Special teams are essential to football due to its impact on starting field position and the skills that players acquire from their participation in what some have called "organized chaos," which could lead to a more significant role.

Such is the case for linebacker Cam Brown, the Giants’ sixth-round draft pick out of Penn State. This week, Brown is projected to see a more significant role on defense thanks to the injuries to Oshane Ximines and Lorenzo Carter.

Brown has played 75 of his 77 NFL snaps so far on special teams. That breaks down to 23 on kickoff return, 19 on kickoff coverage, and 15 on the field goal/extra point block teams, with the rest of his snaps distributed among the other special teams units.

Brown has also recently seen snaps (nine) on the punt coverage team, where he even lined up as a gunner who showed he could take on and defeat double-team blocks, such as what he did against the Rams in Week 4.
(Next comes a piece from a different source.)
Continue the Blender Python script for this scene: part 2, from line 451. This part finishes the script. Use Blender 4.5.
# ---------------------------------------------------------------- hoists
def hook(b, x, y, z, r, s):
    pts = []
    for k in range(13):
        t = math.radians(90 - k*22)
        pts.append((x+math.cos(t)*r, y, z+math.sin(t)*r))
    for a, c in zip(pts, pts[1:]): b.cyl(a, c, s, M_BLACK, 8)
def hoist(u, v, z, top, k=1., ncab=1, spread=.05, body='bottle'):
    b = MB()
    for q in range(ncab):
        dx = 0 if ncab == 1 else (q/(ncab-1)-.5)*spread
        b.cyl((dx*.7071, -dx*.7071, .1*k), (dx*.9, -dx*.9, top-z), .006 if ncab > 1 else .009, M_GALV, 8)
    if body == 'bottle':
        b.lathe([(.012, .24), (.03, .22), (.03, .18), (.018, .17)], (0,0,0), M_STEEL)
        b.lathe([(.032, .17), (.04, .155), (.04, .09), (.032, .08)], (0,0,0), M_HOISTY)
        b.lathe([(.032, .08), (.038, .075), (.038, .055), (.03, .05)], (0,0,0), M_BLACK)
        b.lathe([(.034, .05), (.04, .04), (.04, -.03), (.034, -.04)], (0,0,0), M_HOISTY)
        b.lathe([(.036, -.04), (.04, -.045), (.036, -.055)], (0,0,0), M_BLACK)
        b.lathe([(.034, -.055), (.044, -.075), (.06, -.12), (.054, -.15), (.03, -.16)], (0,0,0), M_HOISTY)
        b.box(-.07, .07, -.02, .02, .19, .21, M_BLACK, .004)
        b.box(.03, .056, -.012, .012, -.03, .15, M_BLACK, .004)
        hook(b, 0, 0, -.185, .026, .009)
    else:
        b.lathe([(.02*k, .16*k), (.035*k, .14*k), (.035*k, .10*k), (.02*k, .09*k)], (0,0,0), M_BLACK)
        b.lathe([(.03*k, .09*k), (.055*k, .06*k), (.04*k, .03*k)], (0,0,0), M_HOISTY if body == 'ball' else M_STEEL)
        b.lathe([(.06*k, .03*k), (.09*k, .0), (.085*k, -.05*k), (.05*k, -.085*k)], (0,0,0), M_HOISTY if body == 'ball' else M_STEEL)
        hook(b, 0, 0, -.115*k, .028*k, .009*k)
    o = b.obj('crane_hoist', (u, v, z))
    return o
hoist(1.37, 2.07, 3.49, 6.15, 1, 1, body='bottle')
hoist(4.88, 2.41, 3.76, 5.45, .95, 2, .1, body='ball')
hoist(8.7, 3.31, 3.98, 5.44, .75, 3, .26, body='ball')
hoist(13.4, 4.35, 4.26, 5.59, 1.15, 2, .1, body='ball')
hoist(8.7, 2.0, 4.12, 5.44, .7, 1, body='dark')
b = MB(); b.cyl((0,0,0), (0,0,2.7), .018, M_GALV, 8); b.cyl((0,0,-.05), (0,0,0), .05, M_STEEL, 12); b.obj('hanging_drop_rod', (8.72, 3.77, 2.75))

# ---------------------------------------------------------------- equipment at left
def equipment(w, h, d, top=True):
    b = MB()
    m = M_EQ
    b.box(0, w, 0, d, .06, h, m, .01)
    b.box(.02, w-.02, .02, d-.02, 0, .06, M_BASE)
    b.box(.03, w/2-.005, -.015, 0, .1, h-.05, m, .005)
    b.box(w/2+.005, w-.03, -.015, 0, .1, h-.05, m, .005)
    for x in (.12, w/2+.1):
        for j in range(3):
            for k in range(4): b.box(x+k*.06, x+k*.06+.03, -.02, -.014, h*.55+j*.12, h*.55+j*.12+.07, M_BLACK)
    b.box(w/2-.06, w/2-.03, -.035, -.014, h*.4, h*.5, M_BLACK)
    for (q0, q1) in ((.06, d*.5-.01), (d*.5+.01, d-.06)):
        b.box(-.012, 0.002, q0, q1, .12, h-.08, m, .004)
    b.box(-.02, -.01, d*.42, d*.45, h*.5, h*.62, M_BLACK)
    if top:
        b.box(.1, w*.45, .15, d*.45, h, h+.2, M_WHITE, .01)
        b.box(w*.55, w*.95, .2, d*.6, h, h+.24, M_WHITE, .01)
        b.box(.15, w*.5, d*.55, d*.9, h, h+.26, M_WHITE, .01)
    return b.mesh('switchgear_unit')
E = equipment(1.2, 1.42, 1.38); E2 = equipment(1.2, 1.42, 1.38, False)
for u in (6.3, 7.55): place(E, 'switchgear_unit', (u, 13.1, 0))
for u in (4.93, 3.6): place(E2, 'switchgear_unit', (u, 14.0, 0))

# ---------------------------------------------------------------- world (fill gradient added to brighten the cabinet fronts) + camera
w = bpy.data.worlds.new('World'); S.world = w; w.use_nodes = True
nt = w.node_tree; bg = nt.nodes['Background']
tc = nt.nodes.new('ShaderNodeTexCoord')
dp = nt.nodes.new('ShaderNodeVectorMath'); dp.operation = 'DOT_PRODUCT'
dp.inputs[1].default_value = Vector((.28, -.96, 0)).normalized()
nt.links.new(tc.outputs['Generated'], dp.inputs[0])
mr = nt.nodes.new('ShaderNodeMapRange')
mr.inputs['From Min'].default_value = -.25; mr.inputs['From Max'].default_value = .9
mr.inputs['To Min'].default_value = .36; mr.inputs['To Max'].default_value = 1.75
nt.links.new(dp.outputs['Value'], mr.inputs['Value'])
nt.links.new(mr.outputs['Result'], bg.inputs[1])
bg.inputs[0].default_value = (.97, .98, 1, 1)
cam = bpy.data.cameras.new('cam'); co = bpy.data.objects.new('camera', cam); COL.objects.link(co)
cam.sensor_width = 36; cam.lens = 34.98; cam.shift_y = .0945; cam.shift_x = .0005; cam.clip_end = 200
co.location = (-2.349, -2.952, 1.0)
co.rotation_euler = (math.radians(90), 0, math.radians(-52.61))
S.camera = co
Stat-wise, the 6’5” Brown only has two assisted tackles, but he has flashed speed, physicality and has used his length in a way that has the defensive coordinator Patrick Graham very intrigued.

“The thing that stands out for me is the aggressiveness on special teams,” Graham said.

“Cam stands out to me in terms of kickoffs [and] punt covers. That's really the first pay of the defensive possession. I've seen them split double teams, making a tackle, and I’m like ‘You know, that tackle counts for defense. All right, thanks.’ So that's a big part of it. I ‘m happy with those guys how they're out there competing and understanding that the coverage units are an extension of the defense.”

Giants special teams coordinator Thomas McGaughey explained why playing on special teams can serve as a kind of on-the-job training, particularly for young defensive players who need to learn to play with discipline and laser-sharp focus on a unit that usually looks like organized chaos.

They get a chance to play in space to be able to, to run full speed and negotiate space,” McGaughey said. “That's probably the hardest skill to have as a football player, to be able to negotiate space and to be able to take on blockers full speed, be disciplined and understand leverage and angles, and all the base fundamentals to be a good offense and defensive player. All of those attributes and all of those skills are developed on special teams daily.

“You have a front line blocker on kickoff return and you have to be able to bend your knees, play with leverage, get your eyes in the right spot,” McGaughey continued.

“As a, as a protector on punt, you gotta keep your pad level down. You gotta make sure you get depth off the ball. You gotta understand schemes and concepts. 

"As a punt return guy, you gotta be physical at the line of scrimmage. You gotta play with great leverage, knee bend, hat, placement hands. So all of those basic core fundamentals that you have to have as a defensive or offensive player are being honed as you play on special teams.”

McGaughey was asked if special teams offered greater benefits to a defensive player and opined that it benefits both sides of the ball.

“Just playing with great need being in a proper position, just understanding schematics and what you're trying to do and what you're trying to accomplish, and just those overall fundamental football skills,” he said.

Graham said he’s grateful for how McGaughey, assistant special teams coordinator Tom Quinn, and head coach (and former special teams coordinator) Joe Judge have ensured that the young players are taught techniques that can transfer to offense or defense. 

And no wonder, as that kind of under the radar preparation certainly comes in handy when injuries strike at a specific position.